In the second year of my degree, I joined team Moonworks at The University of Sheffield to design, manufacture and test a small remotely operated lunar rover. This rover was developed to compete at the UK Students for the Exploration and Development of Space (UKSEDS) Lunar Rover competition 2018, held at the RAL Space centre in Oxford.
The rover was limited to a weight of 5kg, and had to fit within a 30cm cube, whilst be capable of travelling over a simulated rocky lunar terrain, with loose sand and large obstacles. The mission to complete at the competition was to drive into a crater, collect as much dry ice samples as possible, and return to base.
On the day of the competition, the entire rover was also subjected to vibration testing on a test bed at the space centre to prove that it would able to survive the violent forces involved with rocket launches.
My contribution towards the project was the design of the robotic arm, responsible for picking up dry ice samples and moving them inside the rover’s sample containment area. I also developed an Android control application, that could connect to the rover via Bluetooth to control the locomotion system and the robot arm. This application was used during the development process to allow quick and easy testing of the rover, at a time when the main control system was not completed yet.
The 3-axis robot arm used high-torque (40 kg.cm) digital servo motors to rotate the two arm sections and the bucket, which were easily controlled by servo signals from an Arduino. The arm sections were made from 3mm water-jet aluminium, with their lengths calculated to let the arm reach anywhere in the required workspace, yet compact enough for the arm to fold into the rover’s chassis when not in use.
The Android application was simple and included two interfaces – one for controlling the rover’s locomotion system, and the second for controlling the robot arm axes. It communicated via Bluetooth to the rover’s electronics using a HC-05 Bluetooth receiver board, allowing the application to send serial commands.
The locomotion control interface contained two sliders, one for forward/backwards throttle, and another for left/right control. The rover’s wheels were fixed in position, so the on-board Arduino converted the throttle and steering inputs into tank-steer commands for the motor controllers. A convenient speed toggle was included to reduce the sensitivity of the controls where precise movements were needed.
The robot arm control interface contained 3 sliders, one for each servo on the robot arm, and a toggle button to open/close the sample containment door. Each slider controlled the speed the servos rotate (rather than their position) until they hit a software limit to prevent any collisions. Therefore, fine control over the arms position can be achieved by only moving the sliders a small amount in either direction.
When it came to attending the competition, we stayed up all night in our Travelodge hotel preparing the rover for the next morning. Somehow the custom motors drivers died during some pre-competition testing, so we rushed to hack together some h-bridge modules we had lying around to get the brushed motors up and running.
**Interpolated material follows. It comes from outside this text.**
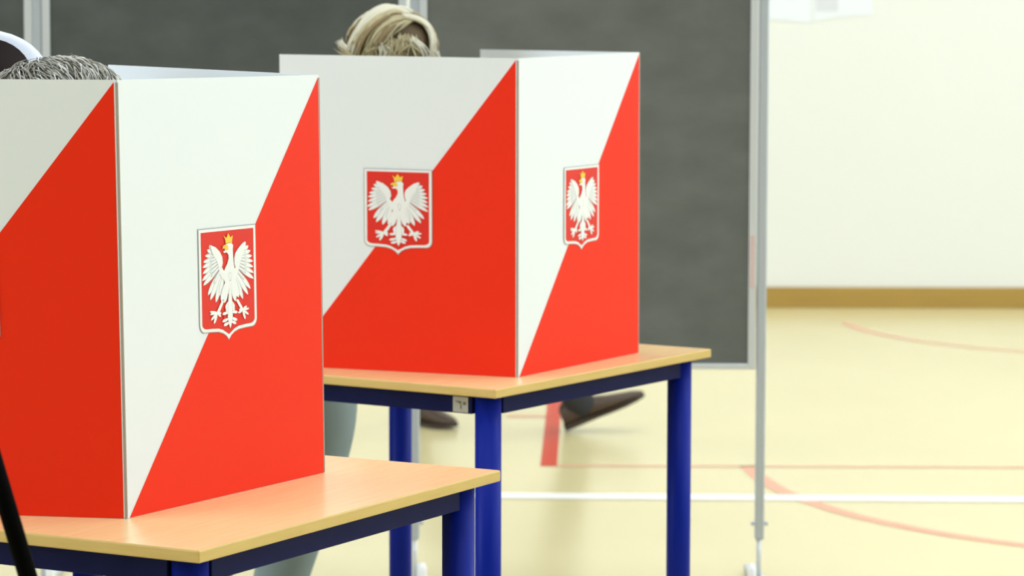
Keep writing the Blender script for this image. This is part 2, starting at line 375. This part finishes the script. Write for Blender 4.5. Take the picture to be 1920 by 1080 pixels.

Despite getting almost no sleep, we made it to the RAL Space Centre on time. The event was really well organised, and throughout the day we got the chance to network with other teams, check out their rovers as well as some commercial ones, and speak to experienced industry members.
When it was our time slot to compete, we made our way to a patch of land outside the facility that had been transformed into a simulated lunar environment, with craters, sand, rocks and the dry ice samples. Our attempt at the course started well, with plenty of power from the brushed DC motors, and the control software/radio communications systems works perfectly. However, the terrain proved difficult to navigate, with the rover’s wheels being too small to overcome some of the larger rocks – although the power of the robot arm was used occasionally to lift the entire rover’s body over obstacles. To make matters worse, the vibration and forces on the wheels caused the tiny grub screws that clamp the wheels onto the motor shafts came loose, causing one of the wheels to detach from the rover. Ultimately, the rover failed to reach the crater where the dry ice samples were located, so we lost a lot of points for that reason.
After an excessive amount of takeaway pizza for lunch, everyone gathered in the lobby to listen to a few presentations from industry members, before the final scores for each team were revealed. Despite our lack of samples collections, we managed to achieve 1st place for Best Innovation, for the robot arm design and the LabVIEW program used to operate the rover. We also came 2nd place for Best Outreach, and 2nd place for Best Critical Design Review (CDR).
Overall, this project was the first student led competition I contributed to during my degree, and became a stepping stone to being part of much larger projects later on.